> Aim of the exercise
Search the material for the word "Write" and report each line where it turns up.

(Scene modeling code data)

§

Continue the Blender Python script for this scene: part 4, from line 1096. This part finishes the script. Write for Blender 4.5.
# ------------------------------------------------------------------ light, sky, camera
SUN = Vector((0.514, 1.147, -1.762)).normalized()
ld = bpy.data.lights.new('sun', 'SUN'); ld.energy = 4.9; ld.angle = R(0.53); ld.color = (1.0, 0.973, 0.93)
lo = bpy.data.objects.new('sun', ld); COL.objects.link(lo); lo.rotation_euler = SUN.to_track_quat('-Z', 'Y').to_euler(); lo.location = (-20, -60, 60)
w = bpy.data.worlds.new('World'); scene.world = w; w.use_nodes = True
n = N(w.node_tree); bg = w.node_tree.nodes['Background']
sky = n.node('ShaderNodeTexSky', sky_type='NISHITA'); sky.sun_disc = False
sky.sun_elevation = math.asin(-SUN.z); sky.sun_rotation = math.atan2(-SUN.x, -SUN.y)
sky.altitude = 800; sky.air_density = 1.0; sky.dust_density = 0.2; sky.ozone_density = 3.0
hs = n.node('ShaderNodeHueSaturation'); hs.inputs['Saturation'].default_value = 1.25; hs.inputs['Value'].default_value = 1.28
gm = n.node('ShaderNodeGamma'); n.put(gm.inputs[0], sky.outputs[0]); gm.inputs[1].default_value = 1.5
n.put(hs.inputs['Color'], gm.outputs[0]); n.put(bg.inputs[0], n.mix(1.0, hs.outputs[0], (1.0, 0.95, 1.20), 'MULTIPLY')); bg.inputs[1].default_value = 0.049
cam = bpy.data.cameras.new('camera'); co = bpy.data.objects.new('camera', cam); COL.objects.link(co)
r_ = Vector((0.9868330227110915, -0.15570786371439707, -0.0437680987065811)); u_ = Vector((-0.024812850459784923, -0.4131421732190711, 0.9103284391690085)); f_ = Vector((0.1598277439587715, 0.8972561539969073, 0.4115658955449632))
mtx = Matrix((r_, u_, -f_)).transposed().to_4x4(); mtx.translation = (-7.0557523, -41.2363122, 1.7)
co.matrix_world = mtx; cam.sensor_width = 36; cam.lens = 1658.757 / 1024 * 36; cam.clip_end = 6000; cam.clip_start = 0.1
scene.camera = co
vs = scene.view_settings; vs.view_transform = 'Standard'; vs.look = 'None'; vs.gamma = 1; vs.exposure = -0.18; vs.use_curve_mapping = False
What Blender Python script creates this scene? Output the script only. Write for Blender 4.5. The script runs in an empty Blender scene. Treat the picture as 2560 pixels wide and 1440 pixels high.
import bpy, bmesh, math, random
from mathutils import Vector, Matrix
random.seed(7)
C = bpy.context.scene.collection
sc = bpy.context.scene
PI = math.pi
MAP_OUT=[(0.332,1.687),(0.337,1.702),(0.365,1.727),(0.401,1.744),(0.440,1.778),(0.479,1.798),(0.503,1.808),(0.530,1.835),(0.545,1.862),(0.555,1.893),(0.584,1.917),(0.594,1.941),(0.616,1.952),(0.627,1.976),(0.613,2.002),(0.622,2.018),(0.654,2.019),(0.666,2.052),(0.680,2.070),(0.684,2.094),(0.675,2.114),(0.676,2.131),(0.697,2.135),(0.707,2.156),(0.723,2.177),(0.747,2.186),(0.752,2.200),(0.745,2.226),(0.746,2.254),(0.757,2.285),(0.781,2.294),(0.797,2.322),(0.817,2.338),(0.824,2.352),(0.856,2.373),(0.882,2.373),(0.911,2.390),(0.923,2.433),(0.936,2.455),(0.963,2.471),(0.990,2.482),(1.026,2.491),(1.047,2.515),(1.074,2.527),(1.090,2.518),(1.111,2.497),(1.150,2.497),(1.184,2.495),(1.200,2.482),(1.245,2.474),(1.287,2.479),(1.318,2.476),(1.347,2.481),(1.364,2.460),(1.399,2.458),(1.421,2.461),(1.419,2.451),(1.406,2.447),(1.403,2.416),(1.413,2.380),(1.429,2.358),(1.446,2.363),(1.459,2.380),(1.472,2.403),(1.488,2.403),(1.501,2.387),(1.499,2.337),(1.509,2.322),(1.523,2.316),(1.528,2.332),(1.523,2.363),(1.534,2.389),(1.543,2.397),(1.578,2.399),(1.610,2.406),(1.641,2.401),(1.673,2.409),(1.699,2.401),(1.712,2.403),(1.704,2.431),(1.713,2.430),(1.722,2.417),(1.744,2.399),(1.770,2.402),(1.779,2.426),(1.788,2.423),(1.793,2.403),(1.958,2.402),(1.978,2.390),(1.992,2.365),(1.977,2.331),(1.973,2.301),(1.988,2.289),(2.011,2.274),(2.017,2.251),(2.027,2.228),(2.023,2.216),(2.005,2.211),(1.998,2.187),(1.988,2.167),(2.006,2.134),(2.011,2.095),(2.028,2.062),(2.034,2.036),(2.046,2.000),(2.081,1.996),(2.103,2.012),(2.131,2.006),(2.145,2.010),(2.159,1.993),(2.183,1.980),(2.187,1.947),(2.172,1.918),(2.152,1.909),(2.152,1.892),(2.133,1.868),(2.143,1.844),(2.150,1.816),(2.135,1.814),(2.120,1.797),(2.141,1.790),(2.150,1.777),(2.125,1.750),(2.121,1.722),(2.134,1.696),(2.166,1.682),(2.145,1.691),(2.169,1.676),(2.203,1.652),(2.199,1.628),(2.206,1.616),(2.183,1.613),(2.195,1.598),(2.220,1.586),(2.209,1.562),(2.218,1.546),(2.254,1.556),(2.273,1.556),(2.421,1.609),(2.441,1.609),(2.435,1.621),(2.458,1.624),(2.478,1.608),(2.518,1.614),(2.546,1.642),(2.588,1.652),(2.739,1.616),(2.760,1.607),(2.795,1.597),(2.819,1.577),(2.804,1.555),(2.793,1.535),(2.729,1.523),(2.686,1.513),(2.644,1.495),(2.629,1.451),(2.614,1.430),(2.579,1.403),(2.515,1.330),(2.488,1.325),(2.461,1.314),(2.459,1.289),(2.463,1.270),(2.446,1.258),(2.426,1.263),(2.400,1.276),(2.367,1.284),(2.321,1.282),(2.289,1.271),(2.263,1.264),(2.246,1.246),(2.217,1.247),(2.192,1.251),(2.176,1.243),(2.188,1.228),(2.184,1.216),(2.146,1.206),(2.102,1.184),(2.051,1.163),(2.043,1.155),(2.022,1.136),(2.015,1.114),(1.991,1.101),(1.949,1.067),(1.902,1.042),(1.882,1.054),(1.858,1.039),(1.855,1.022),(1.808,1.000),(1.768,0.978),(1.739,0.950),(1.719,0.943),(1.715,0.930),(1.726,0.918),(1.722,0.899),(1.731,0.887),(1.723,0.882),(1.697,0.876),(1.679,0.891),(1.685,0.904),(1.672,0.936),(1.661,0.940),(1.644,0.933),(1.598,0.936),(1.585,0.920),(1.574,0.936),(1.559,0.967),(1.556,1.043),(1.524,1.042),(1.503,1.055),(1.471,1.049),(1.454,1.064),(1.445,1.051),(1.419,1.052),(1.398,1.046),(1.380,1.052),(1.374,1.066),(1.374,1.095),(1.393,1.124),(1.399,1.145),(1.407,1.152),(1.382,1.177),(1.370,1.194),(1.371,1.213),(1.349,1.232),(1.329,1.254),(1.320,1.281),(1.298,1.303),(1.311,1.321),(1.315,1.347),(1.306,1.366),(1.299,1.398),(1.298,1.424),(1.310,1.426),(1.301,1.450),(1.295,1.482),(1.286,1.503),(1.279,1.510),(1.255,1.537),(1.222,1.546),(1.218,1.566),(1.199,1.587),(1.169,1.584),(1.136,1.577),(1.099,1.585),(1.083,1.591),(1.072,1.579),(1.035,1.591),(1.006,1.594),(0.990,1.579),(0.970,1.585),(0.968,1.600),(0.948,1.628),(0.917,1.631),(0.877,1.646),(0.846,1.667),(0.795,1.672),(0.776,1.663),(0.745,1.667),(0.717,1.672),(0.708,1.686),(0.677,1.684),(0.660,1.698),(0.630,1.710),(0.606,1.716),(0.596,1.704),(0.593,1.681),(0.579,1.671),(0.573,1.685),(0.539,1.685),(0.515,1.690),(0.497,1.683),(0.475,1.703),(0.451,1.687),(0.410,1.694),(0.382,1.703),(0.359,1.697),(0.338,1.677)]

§

> Full output
Continue the Blender Python script for this scene: part 4, from line 1096. This part finishes the script. Write for Blender 4.5.
What Blender Python script creates this scene? Output the script only. Write for Blender 4.5. The script runs in an empty Blender scene. Treat the picture as 2560 pixels wide and 1440 pixels high.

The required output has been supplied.